August diaspora remittances hit record high at Sh17 billion, a 13.4 per cent growth

A general view shows people walking past the Central Bank of Kenya headquarters building along Haile Selassie avenue in Nairobi, Kenya October 9, 2017. REUTERS/
A general view shows people walking past the Central Bank of Kenya headquarters building along Haile Selassie avenue in Nairobi, Kenya October 9, 2017. REUTERS/

August foreign cash inflows from abroad have hit a record high, fresh data from the Central Bank of Kenya shows.

CBK figures show that foreign inflows reached Sh17.18 billion ($166.41 million). This represents a 13.4 per cent jump compared to $146.74 million (Sh15.15 billion) sent the same period last year.

This is the third time cash from Kenyans living and working abroad has passed the $160 million mark including December which recorded $160.94 (Sh16.61 billion) and May at $161.5 million (Sh16.67 billion).

Diaspora remittance for the eight months to August rose 7.08 per cent to $1.21 billion (Sh124.91 billion) up from $1.13 billion (Sh116.65 billion) recorded during the same period in 2016.

Month-on-month inflows rose by 9.26 per cent from $152.31 million (Sh15.72 billion).

Foreign inflows, which have remained the country’s largest source of foreign exchange over the past three years surpassing tourism, tea and horticulture exports, have been largely driven by investment in property and real estate development.

In July, analysts predicted a growth in inflows given the country’s political environment and the fact that Kenya had been facing an economic slowdown.

“When there are economic challenges, there’s increase in remittance.
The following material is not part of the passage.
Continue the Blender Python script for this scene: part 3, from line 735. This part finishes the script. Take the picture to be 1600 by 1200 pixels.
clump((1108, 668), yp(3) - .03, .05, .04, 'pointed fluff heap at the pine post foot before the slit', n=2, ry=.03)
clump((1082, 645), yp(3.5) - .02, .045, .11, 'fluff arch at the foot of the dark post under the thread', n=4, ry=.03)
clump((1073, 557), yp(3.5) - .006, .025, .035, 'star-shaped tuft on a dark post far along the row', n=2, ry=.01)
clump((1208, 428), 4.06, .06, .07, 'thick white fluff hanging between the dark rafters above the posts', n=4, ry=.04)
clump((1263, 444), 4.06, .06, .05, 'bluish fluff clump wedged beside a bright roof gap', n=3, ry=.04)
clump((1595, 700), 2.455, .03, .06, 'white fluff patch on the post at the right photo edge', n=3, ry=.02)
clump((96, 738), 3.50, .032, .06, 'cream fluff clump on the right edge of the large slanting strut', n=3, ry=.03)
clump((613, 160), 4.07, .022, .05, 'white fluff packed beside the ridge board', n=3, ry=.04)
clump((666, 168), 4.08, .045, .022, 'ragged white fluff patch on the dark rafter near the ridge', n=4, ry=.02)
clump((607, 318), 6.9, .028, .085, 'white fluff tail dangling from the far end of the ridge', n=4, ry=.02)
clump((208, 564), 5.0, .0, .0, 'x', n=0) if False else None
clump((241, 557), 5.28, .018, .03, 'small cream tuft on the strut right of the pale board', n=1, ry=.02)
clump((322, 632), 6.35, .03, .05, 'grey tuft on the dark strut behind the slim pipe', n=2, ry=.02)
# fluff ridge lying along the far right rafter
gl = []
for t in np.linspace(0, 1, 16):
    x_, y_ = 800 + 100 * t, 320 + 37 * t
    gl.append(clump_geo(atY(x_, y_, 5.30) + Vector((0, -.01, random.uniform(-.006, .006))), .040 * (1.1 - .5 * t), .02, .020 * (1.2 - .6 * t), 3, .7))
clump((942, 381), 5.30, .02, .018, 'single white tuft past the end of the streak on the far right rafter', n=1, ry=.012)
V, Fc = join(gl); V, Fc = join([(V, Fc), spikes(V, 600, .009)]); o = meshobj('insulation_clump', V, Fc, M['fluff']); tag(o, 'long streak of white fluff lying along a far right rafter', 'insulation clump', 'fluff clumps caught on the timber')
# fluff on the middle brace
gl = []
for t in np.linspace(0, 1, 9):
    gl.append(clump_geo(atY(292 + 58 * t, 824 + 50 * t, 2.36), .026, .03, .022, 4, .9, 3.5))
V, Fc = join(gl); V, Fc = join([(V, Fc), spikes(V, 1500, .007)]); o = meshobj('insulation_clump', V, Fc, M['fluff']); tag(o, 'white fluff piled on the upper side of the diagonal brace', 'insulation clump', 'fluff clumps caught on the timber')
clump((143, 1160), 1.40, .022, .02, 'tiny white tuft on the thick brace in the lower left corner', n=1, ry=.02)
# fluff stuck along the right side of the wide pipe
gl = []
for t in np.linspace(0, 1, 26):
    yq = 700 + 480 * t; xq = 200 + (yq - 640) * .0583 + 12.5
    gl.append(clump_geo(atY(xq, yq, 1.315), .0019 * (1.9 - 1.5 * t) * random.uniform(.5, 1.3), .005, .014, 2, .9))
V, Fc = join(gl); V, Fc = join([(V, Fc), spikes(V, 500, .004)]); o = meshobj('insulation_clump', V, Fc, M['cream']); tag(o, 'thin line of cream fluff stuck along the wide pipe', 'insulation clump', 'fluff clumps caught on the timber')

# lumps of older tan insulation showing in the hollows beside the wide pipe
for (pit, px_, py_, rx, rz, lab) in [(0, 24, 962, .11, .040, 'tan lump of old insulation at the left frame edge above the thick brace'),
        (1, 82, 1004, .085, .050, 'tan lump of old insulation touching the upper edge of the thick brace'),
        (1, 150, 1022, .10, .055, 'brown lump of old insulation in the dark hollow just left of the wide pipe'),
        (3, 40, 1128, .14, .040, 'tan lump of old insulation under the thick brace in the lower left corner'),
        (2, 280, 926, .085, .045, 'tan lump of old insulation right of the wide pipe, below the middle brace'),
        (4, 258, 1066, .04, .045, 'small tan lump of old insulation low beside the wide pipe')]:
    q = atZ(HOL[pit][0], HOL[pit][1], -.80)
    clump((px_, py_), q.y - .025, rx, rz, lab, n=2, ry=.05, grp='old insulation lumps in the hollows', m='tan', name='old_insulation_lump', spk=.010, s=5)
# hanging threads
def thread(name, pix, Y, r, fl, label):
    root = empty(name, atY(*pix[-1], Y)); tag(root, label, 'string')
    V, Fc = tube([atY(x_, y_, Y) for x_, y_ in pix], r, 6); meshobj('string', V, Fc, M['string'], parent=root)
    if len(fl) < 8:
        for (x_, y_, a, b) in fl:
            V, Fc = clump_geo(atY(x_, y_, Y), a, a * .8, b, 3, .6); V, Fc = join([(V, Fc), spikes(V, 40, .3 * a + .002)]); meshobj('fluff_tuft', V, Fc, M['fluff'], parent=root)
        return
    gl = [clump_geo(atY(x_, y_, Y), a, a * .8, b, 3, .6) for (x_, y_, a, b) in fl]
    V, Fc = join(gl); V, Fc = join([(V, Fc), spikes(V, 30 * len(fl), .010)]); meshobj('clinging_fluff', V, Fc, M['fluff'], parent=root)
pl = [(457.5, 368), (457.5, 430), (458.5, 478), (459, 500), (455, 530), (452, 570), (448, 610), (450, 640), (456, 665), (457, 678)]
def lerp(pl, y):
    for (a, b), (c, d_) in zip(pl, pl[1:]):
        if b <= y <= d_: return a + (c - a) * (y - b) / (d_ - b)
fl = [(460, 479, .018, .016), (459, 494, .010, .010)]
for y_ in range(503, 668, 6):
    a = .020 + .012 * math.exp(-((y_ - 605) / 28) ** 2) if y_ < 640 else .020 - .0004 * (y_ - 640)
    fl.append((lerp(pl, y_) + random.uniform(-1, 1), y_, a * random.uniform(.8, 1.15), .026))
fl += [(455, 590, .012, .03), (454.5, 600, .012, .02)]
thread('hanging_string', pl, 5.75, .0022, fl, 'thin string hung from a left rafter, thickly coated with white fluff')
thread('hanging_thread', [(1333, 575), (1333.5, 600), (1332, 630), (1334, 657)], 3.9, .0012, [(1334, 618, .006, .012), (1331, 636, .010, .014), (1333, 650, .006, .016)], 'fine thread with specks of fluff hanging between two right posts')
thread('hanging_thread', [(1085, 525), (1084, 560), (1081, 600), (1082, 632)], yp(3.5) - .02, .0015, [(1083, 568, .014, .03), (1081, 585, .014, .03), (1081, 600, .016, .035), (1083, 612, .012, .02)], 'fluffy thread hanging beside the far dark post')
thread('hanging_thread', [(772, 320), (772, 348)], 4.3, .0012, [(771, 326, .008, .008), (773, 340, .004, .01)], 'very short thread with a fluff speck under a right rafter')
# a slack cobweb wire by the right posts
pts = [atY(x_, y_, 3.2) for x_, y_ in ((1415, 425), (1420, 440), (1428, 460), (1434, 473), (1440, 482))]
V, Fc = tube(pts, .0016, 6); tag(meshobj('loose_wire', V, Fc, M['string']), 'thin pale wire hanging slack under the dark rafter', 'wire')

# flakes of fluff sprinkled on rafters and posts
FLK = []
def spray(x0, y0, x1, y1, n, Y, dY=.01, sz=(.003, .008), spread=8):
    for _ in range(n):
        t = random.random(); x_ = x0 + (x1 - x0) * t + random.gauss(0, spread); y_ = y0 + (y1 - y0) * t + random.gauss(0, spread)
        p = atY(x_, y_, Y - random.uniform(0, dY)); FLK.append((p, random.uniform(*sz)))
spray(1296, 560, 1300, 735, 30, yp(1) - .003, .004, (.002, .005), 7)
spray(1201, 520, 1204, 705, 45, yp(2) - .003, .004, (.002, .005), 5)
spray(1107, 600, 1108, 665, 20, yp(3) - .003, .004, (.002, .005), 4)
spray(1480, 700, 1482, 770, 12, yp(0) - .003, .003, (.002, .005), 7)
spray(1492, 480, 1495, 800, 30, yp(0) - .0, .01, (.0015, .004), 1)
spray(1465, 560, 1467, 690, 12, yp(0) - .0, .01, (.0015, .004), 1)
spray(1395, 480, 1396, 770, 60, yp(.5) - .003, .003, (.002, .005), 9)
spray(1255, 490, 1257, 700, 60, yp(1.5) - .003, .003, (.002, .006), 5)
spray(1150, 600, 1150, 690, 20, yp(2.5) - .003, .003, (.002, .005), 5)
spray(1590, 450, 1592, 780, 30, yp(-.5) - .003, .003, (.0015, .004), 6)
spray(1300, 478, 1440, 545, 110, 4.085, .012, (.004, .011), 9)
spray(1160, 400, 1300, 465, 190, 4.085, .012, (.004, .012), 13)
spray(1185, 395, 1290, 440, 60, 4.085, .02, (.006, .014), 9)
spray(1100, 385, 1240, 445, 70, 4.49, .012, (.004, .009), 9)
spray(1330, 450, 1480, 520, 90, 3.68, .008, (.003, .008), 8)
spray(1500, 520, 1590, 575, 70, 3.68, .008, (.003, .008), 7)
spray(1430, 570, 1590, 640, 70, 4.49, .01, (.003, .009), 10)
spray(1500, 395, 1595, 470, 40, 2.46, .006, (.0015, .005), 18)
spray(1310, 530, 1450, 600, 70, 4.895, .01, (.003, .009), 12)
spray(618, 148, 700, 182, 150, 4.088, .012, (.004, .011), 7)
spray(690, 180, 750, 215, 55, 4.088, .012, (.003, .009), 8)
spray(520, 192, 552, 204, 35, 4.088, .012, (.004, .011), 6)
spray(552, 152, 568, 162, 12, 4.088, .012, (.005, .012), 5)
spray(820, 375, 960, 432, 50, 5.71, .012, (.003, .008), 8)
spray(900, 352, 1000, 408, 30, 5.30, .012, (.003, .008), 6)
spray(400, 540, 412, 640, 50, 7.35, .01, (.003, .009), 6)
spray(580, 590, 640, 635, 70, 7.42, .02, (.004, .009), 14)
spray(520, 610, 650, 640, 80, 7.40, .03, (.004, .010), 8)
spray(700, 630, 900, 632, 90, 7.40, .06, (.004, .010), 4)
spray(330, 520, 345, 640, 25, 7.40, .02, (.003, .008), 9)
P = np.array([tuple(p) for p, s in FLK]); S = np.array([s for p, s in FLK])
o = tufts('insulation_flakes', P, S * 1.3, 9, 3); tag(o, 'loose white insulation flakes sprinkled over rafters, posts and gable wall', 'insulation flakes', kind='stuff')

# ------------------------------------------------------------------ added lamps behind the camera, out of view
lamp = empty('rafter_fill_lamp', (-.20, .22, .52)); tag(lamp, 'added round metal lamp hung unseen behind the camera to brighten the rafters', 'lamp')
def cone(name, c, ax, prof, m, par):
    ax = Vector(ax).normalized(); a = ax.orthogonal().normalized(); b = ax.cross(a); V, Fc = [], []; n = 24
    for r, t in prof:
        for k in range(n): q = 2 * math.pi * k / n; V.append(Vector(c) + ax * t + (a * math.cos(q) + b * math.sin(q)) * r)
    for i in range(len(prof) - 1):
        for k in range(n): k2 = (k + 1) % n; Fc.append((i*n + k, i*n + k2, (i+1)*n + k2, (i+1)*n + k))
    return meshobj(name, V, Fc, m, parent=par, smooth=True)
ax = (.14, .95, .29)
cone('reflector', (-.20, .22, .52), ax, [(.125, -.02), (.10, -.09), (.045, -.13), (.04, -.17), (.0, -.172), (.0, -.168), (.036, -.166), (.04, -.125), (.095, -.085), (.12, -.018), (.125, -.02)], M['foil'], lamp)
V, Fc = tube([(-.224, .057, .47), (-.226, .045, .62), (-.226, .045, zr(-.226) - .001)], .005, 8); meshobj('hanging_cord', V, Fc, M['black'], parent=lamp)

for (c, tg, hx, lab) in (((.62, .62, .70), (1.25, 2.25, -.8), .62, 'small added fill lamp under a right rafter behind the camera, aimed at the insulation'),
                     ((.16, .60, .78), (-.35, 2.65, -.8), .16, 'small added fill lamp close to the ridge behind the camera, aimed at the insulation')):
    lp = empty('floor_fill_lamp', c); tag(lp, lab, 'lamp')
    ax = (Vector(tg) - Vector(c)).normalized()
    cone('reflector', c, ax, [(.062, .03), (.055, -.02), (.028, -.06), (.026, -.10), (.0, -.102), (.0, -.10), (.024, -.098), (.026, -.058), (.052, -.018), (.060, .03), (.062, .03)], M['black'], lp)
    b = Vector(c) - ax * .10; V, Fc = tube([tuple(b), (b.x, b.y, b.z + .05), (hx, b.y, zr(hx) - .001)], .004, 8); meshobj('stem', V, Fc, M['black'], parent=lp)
Kenyans abroad are more likely to send in money to aid their families through these tough economic times,” Stanbic Bank regional economist Jibran Qureishi said.

He said the slowdown characterised by decreased lending to the private sector by commercial banks, the prolonged drought that lasted up to five months and mass retrenchments in firms across the country were more likely to result in a spike in the value of foreign cash inflows.